Strebel defines two types of breakpoints:

  1.  Divergent Breakpoints:  There is a sharp increase in the variety of competitive offerings and consequently more consumer choice.
  2. Convergent Breakpoints:  These develop from changes and improvements in the systems used to deliver offerings which result in lower delivery costs.

Breakpoint are created through:

  • Technological breakthroughs
  • The economic cycle causing a radical rethink of product or service delivery.
  • New sources of supply at reduced cost
  • Changes in government policy
  • Shifts in consumer values/expectations
  • Identification of new business opportunities and the divergence of competitors’ responses and behaviour as a result.
  • Shifts in distribution networks and the changing power balance between marketers and retailers.
  • New market entrants with different perspectives
  • Declining returns forcing a radical rethink in how a business should develop into the future.

Marketing planners need to identify where breakpoints are most likely to occur and in what form they will take.

In your planning you need to be proactive, not just reactive.

No manager should operate within a closed environment.  They all need to look beyond the internal environment of their organisation.  They shouldn’t just rely on historical financial data.  All managers need to take account of potential future trends.  But how many managers are provided with incentives or rewards for the redefinition of products, processes or company attitudes?

The competitive cycle tends to fluctuate between convergent and divergent breakpoints.  Divergent breakpoints are the creation of variety in the market. Convergent breakpoints are survival of the fittest.

  1.  Divergence of offerings in an attempt to be different
  2. An emphasis on innovation and creation of variety develops
  3. Breakpoint
  4. Some innovative products succeed, others fail.
  5. Focus develops on the successful products
  6. There is a convergence of offerings to match the successful products
  7. Breakpoint
  8. Products become so similar there is little choice in the market.
  9. There is divergence of offerings in an attempt to be different.

A good example is video tape.

In the 1970s, if you wanted to see a film, you went to the cinema or you waited for the film to appear on television.

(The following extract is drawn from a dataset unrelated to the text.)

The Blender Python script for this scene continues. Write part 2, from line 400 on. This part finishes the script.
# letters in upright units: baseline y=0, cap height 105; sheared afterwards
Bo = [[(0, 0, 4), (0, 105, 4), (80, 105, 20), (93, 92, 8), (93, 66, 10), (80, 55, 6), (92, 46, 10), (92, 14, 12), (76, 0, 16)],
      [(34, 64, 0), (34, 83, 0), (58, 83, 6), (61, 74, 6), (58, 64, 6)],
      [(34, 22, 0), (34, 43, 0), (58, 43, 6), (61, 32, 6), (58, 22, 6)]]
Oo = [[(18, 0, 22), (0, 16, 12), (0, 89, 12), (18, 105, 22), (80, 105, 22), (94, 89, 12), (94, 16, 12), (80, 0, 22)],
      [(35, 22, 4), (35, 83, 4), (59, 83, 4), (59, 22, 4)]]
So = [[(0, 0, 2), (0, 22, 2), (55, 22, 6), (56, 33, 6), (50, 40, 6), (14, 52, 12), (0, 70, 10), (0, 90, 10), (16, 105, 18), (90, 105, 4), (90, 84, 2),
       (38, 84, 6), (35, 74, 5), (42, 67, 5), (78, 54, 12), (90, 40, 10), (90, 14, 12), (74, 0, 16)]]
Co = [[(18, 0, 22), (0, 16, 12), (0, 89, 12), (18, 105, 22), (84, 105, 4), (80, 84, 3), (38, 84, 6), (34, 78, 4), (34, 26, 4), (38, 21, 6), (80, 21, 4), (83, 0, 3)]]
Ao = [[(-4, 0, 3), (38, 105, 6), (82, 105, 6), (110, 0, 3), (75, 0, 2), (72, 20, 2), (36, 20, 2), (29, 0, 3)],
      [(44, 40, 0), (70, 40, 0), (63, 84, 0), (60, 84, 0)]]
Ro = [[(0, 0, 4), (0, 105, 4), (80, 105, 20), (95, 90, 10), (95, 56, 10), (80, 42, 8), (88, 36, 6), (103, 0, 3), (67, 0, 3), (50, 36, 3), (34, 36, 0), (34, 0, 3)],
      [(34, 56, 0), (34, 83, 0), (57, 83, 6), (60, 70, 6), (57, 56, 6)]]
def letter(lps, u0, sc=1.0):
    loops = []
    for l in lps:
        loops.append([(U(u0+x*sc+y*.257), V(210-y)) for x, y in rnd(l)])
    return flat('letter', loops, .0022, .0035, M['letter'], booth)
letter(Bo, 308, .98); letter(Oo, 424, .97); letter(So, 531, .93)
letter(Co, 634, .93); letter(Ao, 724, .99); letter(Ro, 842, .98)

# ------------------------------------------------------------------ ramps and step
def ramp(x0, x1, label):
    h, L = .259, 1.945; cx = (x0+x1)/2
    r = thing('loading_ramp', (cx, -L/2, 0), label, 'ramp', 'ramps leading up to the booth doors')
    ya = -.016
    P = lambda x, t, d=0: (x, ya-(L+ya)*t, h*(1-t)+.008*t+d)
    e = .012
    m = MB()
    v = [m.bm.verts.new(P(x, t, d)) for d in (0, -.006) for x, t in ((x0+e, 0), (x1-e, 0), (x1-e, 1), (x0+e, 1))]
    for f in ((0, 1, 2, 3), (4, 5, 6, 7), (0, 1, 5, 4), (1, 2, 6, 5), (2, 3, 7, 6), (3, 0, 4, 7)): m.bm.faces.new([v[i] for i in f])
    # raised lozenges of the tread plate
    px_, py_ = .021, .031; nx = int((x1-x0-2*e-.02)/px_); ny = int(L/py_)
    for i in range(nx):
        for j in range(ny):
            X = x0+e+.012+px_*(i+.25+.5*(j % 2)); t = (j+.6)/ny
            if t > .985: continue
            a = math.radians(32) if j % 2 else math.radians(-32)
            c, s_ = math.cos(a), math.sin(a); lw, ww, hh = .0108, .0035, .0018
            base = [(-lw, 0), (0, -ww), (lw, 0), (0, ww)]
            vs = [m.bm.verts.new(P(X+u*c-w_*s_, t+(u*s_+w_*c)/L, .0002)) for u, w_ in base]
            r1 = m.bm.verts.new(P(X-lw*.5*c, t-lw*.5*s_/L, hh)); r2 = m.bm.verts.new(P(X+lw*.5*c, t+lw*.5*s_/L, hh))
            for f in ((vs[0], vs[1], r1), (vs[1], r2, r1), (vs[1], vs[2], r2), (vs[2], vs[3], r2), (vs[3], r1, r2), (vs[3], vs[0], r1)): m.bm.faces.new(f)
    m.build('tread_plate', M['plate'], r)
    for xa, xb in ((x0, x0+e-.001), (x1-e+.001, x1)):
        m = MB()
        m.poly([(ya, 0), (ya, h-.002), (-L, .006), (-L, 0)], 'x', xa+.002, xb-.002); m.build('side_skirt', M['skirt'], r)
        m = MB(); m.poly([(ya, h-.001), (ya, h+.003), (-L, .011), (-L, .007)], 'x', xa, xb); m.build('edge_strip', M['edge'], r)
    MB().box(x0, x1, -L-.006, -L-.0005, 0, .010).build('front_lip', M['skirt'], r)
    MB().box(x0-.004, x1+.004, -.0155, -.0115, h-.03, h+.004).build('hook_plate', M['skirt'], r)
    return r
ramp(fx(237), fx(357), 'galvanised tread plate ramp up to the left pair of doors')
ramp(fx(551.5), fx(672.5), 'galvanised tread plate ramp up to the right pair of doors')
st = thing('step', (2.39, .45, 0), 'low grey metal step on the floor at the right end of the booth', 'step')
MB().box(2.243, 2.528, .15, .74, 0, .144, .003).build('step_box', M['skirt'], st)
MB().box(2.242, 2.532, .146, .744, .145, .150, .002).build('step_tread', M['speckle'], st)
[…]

Then the video tape industry developed smaller, cheaper tape and the home video market took place.  There was an explosion in home video technologies, the most prominent being Betamax and VHS.  Betamax failed and VHS became the industry standard.  Then along came DVDs.  These were technologically superior.  For a while VHS and DVD co-existed but it didn’t take long for VHS tapes to disappear from the market. DVD and then Blu-ray became the standard.  Today the market for DVDs is under threat due to downloads and streaming services such as Netflix and Amazon Prime.

How you watch movies has gone through several market breakpoints.  Cinemas have also reacted with the rise of the IMAX screens, immersive sound systems and special events such as fan preview screenings.

Faced with increasingly rapid change and the ever-faster breakpoint cycle, marketers are faced with a series of issues:

  1. Balancing short-term and long-term goals
  2. Increasingly needing to be both market-orientated and customer-driven
  3. Higher customer expectations
  4. Creative and strategic segmentation
  5. Achieving leadership in chosen segments
  6. How best to add value and differentiate market offers from those of competitors
  7. Pricing for competitive action
  8. Increasing the effectiveness of distribution channels
  9. New technologies
  10. Shifting market boundaries and globalisation
  11. Improving marketing and control systems

Hamel and Prahalad (1994) offer three rules on future planning:

  1.  Step off the corporate treadmill.  Don’t become preoccupied with day-to-day issues.  Focus on the few really important issues which contribute to competitive advantage.
  2. Compete for industry foresight and learn to forget.  Learn how the market is changing and forget some of the traditional roles and patterns of behaviour in the market.
  3. Develop a new strategic architecture.  Concentrate and leverage strategy to make better use of marketing assets.